▶ **TASK BRIEF**
Reproduce verbatim the lines up to and including the one with "over the paving", starting from the first.

▶ **COLLECTED DATA**
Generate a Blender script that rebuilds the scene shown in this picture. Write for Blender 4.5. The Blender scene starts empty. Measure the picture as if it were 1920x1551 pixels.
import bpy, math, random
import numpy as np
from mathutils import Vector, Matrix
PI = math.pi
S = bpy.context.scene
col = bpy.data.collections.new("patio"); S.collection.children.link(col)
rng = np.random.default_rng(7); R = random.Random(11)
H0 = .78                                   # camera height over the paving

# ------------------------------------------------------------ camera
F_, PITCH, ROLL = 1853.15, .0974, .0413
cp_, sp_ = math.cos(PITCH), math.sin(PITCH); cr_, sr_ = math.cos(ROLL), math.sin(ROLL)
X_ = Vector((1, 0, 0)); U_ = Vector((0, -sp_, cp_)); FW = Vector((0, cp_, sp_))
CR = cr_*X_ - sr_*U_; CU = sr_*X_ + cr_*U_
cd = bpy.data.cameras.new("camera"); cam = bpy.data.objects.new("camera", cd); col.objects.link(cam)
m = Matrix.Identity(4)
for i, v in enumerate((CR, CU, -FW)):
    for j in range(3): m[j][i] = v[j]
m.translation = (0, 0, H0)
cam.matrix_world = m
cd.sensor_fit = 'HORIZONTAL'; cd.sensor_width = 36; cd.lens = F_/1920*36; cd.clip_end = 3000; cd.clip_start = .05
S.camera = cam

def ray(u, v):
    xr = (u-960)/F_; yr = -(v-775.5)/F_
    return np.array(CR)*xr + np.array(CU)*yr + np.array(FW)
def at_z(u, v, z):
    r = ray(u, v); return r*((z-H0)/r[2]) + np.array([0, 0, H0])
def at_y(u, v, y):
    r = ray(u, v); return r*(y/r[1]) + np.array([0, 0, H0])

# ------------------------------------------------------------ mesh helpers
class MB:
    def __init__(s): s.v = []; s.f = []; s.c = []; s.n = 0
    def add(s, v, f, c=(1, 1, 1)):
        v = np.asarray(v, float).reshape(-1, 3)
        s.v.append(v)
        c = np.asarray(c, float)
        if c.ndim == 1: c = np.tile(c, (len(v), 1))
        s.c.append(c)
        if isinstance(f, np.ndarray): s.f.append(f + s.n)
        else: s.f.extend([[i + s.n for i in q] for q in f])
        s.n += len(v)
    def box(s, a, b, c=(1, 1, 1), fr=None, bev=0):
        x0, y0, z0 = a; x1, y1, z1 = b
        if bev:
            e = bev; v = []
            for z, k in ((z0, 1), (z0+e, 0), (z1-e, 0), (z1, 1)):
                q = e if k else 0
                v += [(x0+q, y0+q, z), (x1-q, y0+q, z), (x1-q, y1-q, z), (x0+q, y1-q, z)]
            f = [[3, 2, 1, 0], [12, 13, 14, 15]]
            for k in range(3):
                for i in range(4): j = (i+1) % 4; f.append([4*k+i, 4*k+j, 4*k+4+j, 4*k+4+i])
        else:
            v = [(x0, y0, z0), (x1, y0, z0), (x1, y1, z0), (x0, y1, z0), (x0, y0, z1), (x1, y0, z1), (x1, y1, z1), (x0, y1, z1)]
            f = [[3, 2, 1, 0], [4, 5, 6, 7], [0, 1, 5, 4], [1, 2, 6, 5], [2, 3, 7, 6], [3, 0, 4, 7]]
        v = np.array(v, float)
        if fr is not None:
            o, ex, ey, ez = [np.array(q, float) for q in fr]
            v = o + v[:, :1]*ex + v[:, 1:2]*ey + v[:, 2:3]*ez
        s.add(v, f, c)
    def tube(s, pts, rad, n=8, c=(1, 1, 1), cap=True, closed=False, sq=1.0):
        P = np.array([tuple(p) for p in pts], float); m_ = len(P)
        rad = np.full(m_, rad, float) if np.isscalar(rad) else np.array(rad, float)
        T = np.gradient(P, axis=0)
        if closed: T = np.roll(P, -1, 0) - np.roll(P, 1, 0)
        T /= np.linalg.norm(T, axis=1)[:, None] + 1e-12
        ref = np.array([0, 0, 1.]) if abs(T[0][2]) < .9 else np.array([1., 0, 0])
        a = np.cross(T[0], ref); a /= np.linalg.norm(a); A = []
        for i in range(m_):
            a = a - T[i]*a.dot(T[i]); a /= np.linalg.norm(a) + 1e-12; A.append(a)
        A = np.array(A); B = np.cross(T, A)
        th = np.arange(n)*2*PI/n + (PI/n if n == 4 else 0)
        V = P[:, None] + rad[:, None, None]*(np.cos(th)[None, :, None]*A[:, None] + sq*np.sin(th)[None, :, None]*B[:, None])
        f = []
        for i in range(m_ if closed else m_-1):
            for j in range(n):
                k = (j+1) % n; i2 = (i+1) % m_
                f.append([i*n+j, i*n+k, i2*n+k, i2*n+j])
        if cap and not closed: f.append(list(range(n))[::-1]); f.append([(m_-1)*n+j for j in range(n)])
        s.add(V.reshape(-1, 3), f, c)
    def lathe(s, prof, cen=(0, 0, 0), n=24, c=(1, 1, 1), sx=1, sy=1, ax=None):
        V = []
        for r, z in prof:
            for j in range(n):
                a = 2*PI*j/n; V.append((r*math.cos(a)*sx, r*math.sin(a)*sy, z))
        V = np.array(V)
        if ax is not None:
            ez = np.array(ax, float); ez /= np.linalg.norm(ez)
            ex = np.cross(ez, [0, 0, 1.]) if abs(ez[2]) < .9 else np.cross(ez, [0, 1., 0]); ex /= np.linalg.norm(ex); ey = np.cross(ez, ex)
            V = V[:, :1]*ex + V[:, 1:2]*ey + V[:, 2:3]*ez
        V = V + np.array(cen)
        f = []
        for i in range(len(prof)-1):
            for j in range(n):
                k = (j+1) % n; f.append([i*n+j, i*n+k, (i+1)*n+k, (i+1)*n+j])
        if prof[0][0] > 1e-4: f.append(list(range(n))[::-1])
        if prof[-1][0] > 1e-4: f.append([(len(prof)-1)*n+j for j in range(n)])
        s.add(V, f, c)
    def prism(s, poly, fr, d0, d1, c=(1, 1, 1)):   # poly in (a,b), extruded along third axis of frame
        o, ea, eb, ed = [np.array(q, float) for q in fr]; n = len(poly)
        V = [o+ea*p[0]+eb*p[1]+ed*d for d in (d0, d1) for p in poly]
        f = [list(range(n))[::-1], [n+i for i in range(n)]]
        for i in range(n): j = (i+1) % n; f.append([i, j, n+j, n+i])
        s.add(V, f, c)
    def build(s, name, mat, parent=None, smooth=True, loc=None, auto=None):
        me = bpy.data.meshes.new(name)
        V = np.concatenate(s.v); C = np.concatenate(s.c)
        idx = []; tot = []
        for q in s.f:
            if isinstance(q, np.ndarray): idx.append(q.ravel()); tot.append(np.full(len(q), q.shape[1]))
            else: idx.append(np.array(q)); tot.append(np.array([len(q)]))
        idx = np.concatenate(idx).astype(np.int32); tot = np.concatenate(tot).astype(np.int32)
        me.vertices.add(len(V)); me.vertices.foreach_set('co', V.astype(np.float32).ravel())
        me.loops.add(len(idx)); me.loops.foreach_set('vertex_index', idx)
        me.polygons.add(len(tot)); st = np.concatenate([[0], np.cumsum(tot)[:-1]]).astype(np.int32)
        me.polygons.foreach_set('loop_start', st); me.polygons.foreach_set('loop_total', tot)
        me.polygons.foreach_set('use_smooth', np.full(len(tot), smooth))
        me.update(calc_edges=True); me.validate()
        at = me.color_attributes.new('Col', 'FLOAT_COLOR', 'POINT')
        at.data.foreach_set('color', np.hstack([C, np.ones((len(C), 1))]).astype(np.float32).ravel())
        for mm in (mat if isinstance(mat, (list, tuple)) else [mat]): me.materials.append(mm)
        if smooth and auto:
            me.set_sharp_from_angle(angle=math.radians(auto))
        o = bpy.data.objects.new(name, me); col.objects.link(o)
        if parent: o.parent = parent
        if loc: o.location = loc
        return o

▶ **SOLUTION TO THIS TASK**
Generate a Blender script that rebuilds the scene shown in this picture. Write for Blender 4.5. The Blender scene starts empty. Measure the picture as if it were 1920x1551 pixels.
import bpy, math, random
import numpy as np
from mathutils import Vector, Matrix
PI = math.pi
S = bpy.context.scene
col = bpy.data.collections.new("patio"); S.collection.children.link(col)
rng = np.random.default_rng(7); R = random.Random(11)
H0 = .78                                   # camera height over the paving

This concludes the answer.